Toujours lancinante est la question du consentement à l'impôt, principe inscrit à l'article 14 de la DDHC : "Les citoyens ont le droit de constater, par eux-mêmes ou par leurs représentants, la nécessité de la contribution publique, de la consentir librement, d'en suivre l'emploi, et d'en déterminer la quotité, l'assiette, le recouvrement et la durée". Pilier du droit fiscal, cette disposition légitime les lois de finances successives adoptées au terme du processus parlementaire. Mais qui porte attention au vocable employé ? On parle, ici, de "contribution publique ", l'expression paraît, dès lors, accompagnée d'une symbolique bien différente de celle de "l'impôt". Dans les actes de l'Assemblée Nationale de 1789, on pouvait lire : "Un peuple libre n'acquitte que des contributions, un peuple esclave paie des impôts". Il s'agissait de marquer le caractère collectif du recouvrement dont le produit était affecté au bien public pour la construction d'une société moderne. Et dernièrement, la question est revenue sur le devant de la scène avec la quasi-suppression des droits de succession sur fond de consentement populaire (cf. notre article Droits de succession : anatomie d'une mort annoncée, publié voici deux semaines).
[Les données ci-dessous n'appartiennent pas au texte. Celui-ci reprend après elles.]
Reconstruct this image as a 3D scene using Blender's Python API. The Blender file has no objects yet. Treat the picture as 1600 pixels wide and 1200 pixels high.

Benoîtement, si un "impôt sur les morts" est envisageable, une "contribution ", principe actif, semble plus difficile à concevoir, sauf à penser que les contribuables décédés doivent un dernier sacrifice pour le bien social que la société leur a prodigué : la fiscalité serait-elle morale ?
On comprend, dès lors, que le terrain de la fraude fiscale est miné. D'une part, il s'agit d'un champ pénal, et par conséquent, l'affaire n'est plus une simple histoire pécuniaire, elle relève de la liberté individuelle ; c'est pourquoi l'administration suivie par le Parquet ne conduiront que des procédures à l'incrimination quasi-certaine . D'autre part, il s'agit d'un champ politique (la vie de la cité), faisant apparaître une dichotomie déconcertante entre une justice rendue au nom du Peuple français et un Peuple plus enclin à la tolérance envers le contribuable qui a tenté de se soustraire à la pression fiscale (du moins jugée comme telle), plutôt qu'à le voir condamné à une peine sévère.
Mais finalement, "les nations ne peuvent pas avoir de tranquillité sans une armée ; pas d'armée, sans une solde ; pas de solde sans des impôts", écrivait Tacite. La réponse aux questions de la fraude et du consentement réside, peut-être, dans cette formule classique : condamner la fraude fiscale, c'est garantir, aujourd'hui, la paix sociale, marquer l'atteinte ainsi portée à l'intégrité du corps social de la Nation avide de services publics.